Delmastro non è un cittadino qualsiasi. È laureato in giurisprudenza, avvocato penalista, parlamentare di lungo corso e, dettaglio non irrilevante, sottosegretario alla Giustizia con delega agli istituti di pena. Insomma, uno che dovrebbe conoscere bene le parole “riservatezza” e “sicurezza istituzionale”. Aveva provato a difendersi raccontando di possedere una “memoria prodigiosa”. Ma i giudici non gli hanno creduto, anche perché le informazioni che divulgò, riferite ai colloqui tra alcuni detenuti e parlamentari, furono riportate, scrivono i giudici, “con termini e modi così precisi da consentirne una riproduzione letterale parola per parola”. Altro che ricordo mnemonico.

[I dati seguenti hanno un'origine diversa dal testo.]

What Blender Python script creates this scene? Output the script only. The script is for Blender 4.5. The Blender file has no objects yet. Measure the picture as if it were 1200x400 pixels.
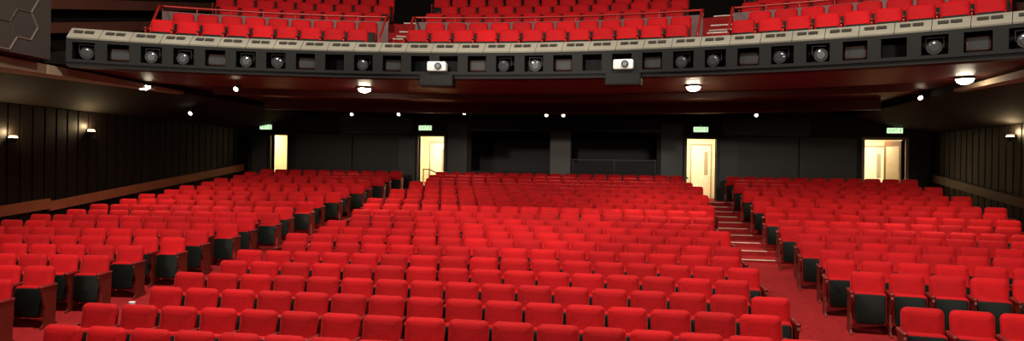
import bpy, bmesh, math, random
from mathutils import Vector, Matrix
random.seed(4)
S = bpy.context.scene
COL = S.collection
try:
    S.view_settings.view_transform = 'Standard'
except Exception:
    pass
R = math.radians

# ------------------------------------------------------------------ materials
def mat(name, col, rough=0.6, metal=0.0, var=0.15, scale=6.0, bump=0.0, bscale=60.0,
        sheen=0.0, emis=None, estr=0.0, rnd=0.0, spec=0.5):
    m = bpy.data.materials.new(name); m.use_nodes = True
    nt = m.node_tree; N = nt.nodes; L = nt.links
    b = N['Principled BSDF']
    b.inputs['Roughness'].default_value = rough
    b.inputs['Metallic'].default_value = metal
    b.inputs['Specular IOR Level'].default_value = spec
    if sheen:
        b.inputs['Sheen Weight'].default_value = sheen
        b.inputs['Sheen Roughness'].default_value = 0.35
        b.inputs['Sheen Tint'].default_value = (1.0, 0.22, 0.2, 1)
    tc = N.new('ShaderNodeTexCoord')
    no = N.new('ShaderNodeTexNoise'); no.inputs['Scale'].default_value = scale
    no.inputs['Detail'].default_value = 4
    L.new(tc.outputs['Object'], no.inputs['Vector'])
    mx = N.new('ShaderNodeMix'); mx.data_type = 'RGBA'
    c = col
    mx.inputs[6].default_value = (c[0]*(1-var), c[1]*(1-var), c[2]*(1-var), 1)
    mx.inputs[7].default_value = (min(1, c[0]*(1+var)), min(1, c[1]*(1+var)), min(1, c[2]*(1+var)), 1)
    L.new(no.outputs['Fac'], mx.inputs[0])
    out = mx.outputs[2]
    if rnd:
        oi = N.new('ShaderNodeObjectInfo')
        mr = N.new('ShaderNodeMapRange')
        mr.inputs['To Min'].default_value = 1-rnd; mr.inputs['To Max'].default_value = 1+rnd
        L.new(oi.outputs['Random'], mr.inputs['Value'])
        hs = N.new('ShaderNodeHueSaturation')
        L.new(mr.outputs[0], hs.inputs['Value']); L.new(out, hs.inputs['Color'])
        out = hs.outputs[0]
    L.new(out, b.inputs['Base Color'])
    if bump:
        n2 = N.new('ShaderNodeTexNoise'); n2.inputs['Scale'].default_value = bscale
        L.new(tc.outputs['Object'], n2.inputs['Vector'])
        bp = N.new('ShaderNodeBump'); bp.inputs['Strength'].default_value = bump
        bp.inputs['Distance'].default_value = 0.01
        L.new(n2.outputs['Fac'], bp.inputs['Height']); L.new(bp.outputs[0], b.inputs['Normal'])
    if emis:
        b.inputs['Emission Color'].default_value = (*emis, 1)
        b.inputs['Emission Strength'].default_value = estr
    return m

M_VEL  = mat('red_velvet', (0.40, 0.0036, 0.0062), 0.75, var=0.38, scale=4, bump=0.3, bscale=30, sheen=0.25, rnd=0.15, spec=0.15)
M_VEL2 = mat('red_velvet_far', (0.42, 0.0038, 0.0066), 0.75, var=0.38, scale=3, bump=0.3, bscale=30, sheen=0.25, spec=0.15)
M_ARM  = mat('red_armrest', (0.17, 0.006, 0.005), 0.5, var=0.15, rnd=0.08)
M_UND  = mat('black_seat_board', (0.0050, 0.0068, 0.0052), 0.6, var=0.3, spec=0.15)
M_STD  = mat('dark_red_metal', (0.13, 0.016, 0.009), 0.4, metal=0.3)
M_CARP = mat('red_carpet', (0.26, 0.013, 0.014), 0.95, var=0.35, scale=9, bump=0.5, bscale=120, spec=0.1)
M_NOSE = mat('step_edge', (0.62, 0.46, 0.38), 0.6)
M_BLK  = mat('black_wall_paint', (0.0062, 0.0046, 0.0038), 0.6, var=0.35, scale=1.2, spec=0.2)
M_BLK2 = mat('black_board', (0.0095, 0.0078, 0.0066), 0.45, var=0.4, scale=0.8, spec=0.3)
M_WOODB= mat('dark_timber_boards', (0.0052, 0.0031, 0.0022), 0.55, var=0.4, scale=1.5, spec=0.22)
M_BRN  = mat('brown_timber', (0.24, 0.060, 0.026), 0.45, var=0.3, scale=3)
M_BRN2 = mat('dark_brown_timber', (0.05, 0.015, 0.008), 0.5, var=0.3, scale=3)
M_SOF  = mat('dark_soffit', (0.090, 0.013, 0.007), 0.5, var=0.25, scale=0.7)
M_CREAM= mat('cream_metal', (0.28, 0.26, 0.205), 0.5, var=0.25, scale=2)
M_PLAS = mat('grey_brown_plaster', (0.26, 0.195, 0.125), 0.8, var=0.3, scale=2, bump=0.3, bscale=20)
M_DPL  = mat('dark_plaster', (0.012, 0.0082, 0.0055), 0.8, var=0.3, scale=2, spec=0.2)
M_HEX  = mat('hex_plaster',(0.022,0.015,0.011),0.8)
M_HEX2 = mat('hex_ridge',(0.075,0.055,0.04),0.7)
M_LOB  = mat('cream_lobby_paint', (0.85, 0.73, 0.48), 0.7, var=0.06, scale=1)
M_WHT  = mat('white_metal', (0.75, 0.75, 0.72), 0.4, var=0.05)
M_GRY  = mat('grey_column_paint', (0.06, 0.055, 0.05), 0.6)
M_RAIL = mat('red_rail_paint', (0.36, 0.014, 0.009), 0.35)
M_LAMPB= mat('black_lamp_housing', (0.007, 0.007, 0.006), 0.5, spec=0.4)
M_TRO  = mat('black_trough', (0.0030, 0.0026, 0.0023), 0.6, spec=0.2)
M_LENS = mat('lamp_lens', (0.09, 0.095, 0.10), 0.2, metal=0.6)
M_GLOW = mat('lit_bulb', (1, 0.9, 0.7), 0.5, emis=(1, 0.86, 0.62), estr=60)
M_GLOS = mat('lit_bulb_small', (1, 0.9, 0.7), 0.5, emis=(1, 0.86, 0.62), estr=12)
M_SCON = mat('sconce_glow', (1, 0.8, 0.5), 0.5, emis=(1, 0.76, 0.42), estr=9)
M_SIGN = mat('sign_face', (0.6, 0.9, 0.6), 0.4, emis=(0.68, 1.0, 0.60), estr=1.2)
M_SIGT = mat('sign_green', (0.0, 0.2, 0.05), 0.4, emis=(0.0, 0.28, 0.06), estr=0.5)
M_CURT = mat('grey_curtain', (0.02, 0.02, 0.022), 0.9)
M_DWOOD= mat('door_frame_wood', (0.10, 0.045, 0.02), 0.4)
M_CUP  = mat('white_paper', (0.8, 0.8, 0.78), 0.6, var=0.03)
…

C’è però un aspetto ancora più inquietante: la sicurezza.
Divulgando quanto captato dalla polizia penitenziaria all’interno del carcere di Bancali, a Sassari, il sottosegretario ha messo a rischio l’operato — e l’incolumità — degli agenti coinvolti in attività di sorveglianza delicatissime, svolte sotto copertura. Quelle intercettazioni dovevano restare riservate. Invece sono finite persino in Parlamento, attraverso il suo collega Giovanni Donzelli.
I giudici sono espliciti: “il percorso delle carte trasmesse a Delmastro era disseminato di alert sulla delicatezza e la riservatezza delle informazioni contenute”.
Non si trattava dunque di una svista, ma di un comportamento consapevole e irresponsabile.
Lo diciamo da anni — e continueremo a dirlo — che le carceri italiane avrebbero bisogno di ben altra governance. Di competenza, di equilibrio, e soprattutto di una cultura istituzionale che sappia distinguere il dovere dalla propaganda.
Attendiamo, certo, l’esito dell’appello e Delmastro resta innocente sino a sentenza definitiva. Resta però l’amarezza di un Paese in cui la sicurezza viene spesso usata come parola d’ordine, salvo poi calpestarla nei fatti.
E resta, soprattutto, una domanda: chi tutela davvero lo Stato, se lo Stato stesso si permette di tradire i suoi segreti più delicati?